Vineyards planted in the Oakley Sands have a unique climate as well, thanks to the winds that blow through on a recurring daily basis. The growing season in the region begins early - budbreak is reliably two weeks ahead of our other vineyards, owing to moderate spring temperatures and dry, sandy soils that warm quickly, thereby initiating root pressure and sap flow. The warmth of the summer sun is tempered by the onrush of coastal winds that begin a little before lunchtime each day, averaging 10-12 mph and often exceeding 20 mph in the late afternoon. Far across the Delta from the Oakley Sands, the Central Valley begins heating up in the morning as soon as the sun crests the ridgeline of the Sierra Nevada. This regional warming results in a low-pressure area that pulls cold, marine air from the coast far inland, through the Petaluma Gap and the Golden Gate, across San Pablo Bay, and through the Carquinez Strait. This daily wind stress alters the vines’ respiratory rates: to avoid excessive transpirational water loss, the vines close their stomata when the winds pick up around noon, halting photosynthesis. This produces grapes with low pHs (3.3-3.5) and fresh, vibrant flavors.

The vines at Evangelho Vineyard – now over 120 years old – were planted by Manuel Viera in the 1890s on land purchased from John Marsh’s Los Meganos Rancho. Manuel Viera was born on the island of Pico, in the Portuguese Azores, and he emigrated to the United States at the age of 14. The first record of the plantings at Evangelho Vineyard, from the 1926 History of Contra Costa County, notes Viera’s skill as a farmer: “He was always progressive and has kept abreast of the times, using more modern agricultural implements to facilitate his ranch work.”

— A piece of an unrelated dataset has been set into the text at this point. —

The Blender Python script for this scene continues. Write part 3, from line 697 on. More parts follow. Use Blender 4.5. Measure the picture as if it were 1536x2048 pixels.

In the 1950s, the care of the vines passed from the Viera family to Manuel Evangelho, who purchased 11 acres of the vineyard and secured a long-term lease on the remaining 29 acres. Manuel Evangelho was born, like Manuel Viera, in the Azores Islands; he started work as a farmhand at Evangelho Vineyard in the 1930s. Manuel’s youngest son, Frank, was born in 1946 and grew up amidst the old vines. Bedrock Wine Co. bought the ranch from Frank Evangelho in 2017, ensuring that the vines remain in the best of hands.

All of that to say that Evangelho Vineyard is undoubtedly one of California’s greatest vineyard sites, home to own-rooted vines planted in the 1890s in almost pure sand and subjected to a near-constant breeze. The vineyard has been farmed thoughtfully and progressively for well over a century, and it shows – the vines are remarkably healthy, resilient, and wise. I love the Carignan and Mourvèdre off the ranch, especially in warm years like 2022 when the flavors really pop. Our 2022 Evangelho Vineyard Red Wine flaunts an effusive personality, with sweet black cherry and blood orange soaring from the glass, buoyed by herbal nuances of sage, rose petal, mint, and cedar. The palate is plush and vibrant, with typically fine-grained tannin framing a gorgeous finish. This will age gracefully as always, but is remarkably open and candid at the moment on pop and pour.

2021 Lichau Hill Cabernet Sauvignon, Petaluma Gap, Sonoma County

We’re thrilled to re-introduce our Cabernet Sauvignon from Lichau Hill Vineyard, which has been missing the past couple years because of smoke exposure in 2020 and because we’ve increased the élevage time from 15 months to 20 months.

Armed with three years’ experience with the vineyard and thanks to a close relationship with the vineyard owners whom we love dearly, we’ve made a number of subtle tweaks to our Lichau Hill Cabernet Sauvignon. All of which, I think, make the case that this vineyard should be regarded as an iconic (and unmistakably distinctive) California Cabernet site.

The location alone makes Lichau Hill a standout vineyard: a Cabernet site so unusually situated in the Petaluma Gap (and Sonoma Coast). Similar to how we felt driving up to Cole Ranch in 2016 and paper-clipping a note scrawled on a piece of torn-up lunch sack, our discovery of Lichau Hill in 2018 had us feeling like we had struck gold. In the few years since, we’ve had the fortune of working with a dream team of vine-growing excellence to make this wine. First, Roger Mead and Hsiomei Hung, vineyard owners who are the trifecta of enthusiastic, engaged in the viticultural work, and receptive to new ideas. Secondly, Victor Rosales, vineyard manager who does almost all the handwork in the vineyard by himself. And finally, our friend and Bedrock colleague Jake Neustadt, who acts as consulting viticulturalist and is a wealth of viticulture knowledge and experience.

Beginning in 2019, we were able to move our blocks to no herbicide in the vine rows, with clovers sown as cover crop for weed suppression and for their nitrogen-fixing properties. This year, we’re trialing a style of un-hedged canopy management called tressage, so far with great results. We’re also picking earlier than we used to, to take advantage of the vineyard’s gift for resolved phenolics and terrific perfume. In the cellar, we’re increasingly utilizing a little saignée, warmer fermentations, longer macerations, a post-malo racking, and a longer élevage to bring richness, complexity, and a subtle savory imprint to what is naturally a fresh, vibrant, and silken wine style.

Our 2021 Lichau Hill Cabernet Sauvignon is a head-spinning wine and shows just how magical this vineyard site is. Raspberry, cassis, and rose petal leap from the glass, while spice, cedar, and tobacco infuse this expressive Petaluma Gap Cabernet with tremendous intensity. On the palate, the wine is both deliciously engaging and classically built, with fresh acidity, fine grained tannins, and a sweet core of red fruit held in a lovely balance. We’d recommend lots of air to unlock everything this wine has to give – give it a double decant a half-day in advance of enjoying.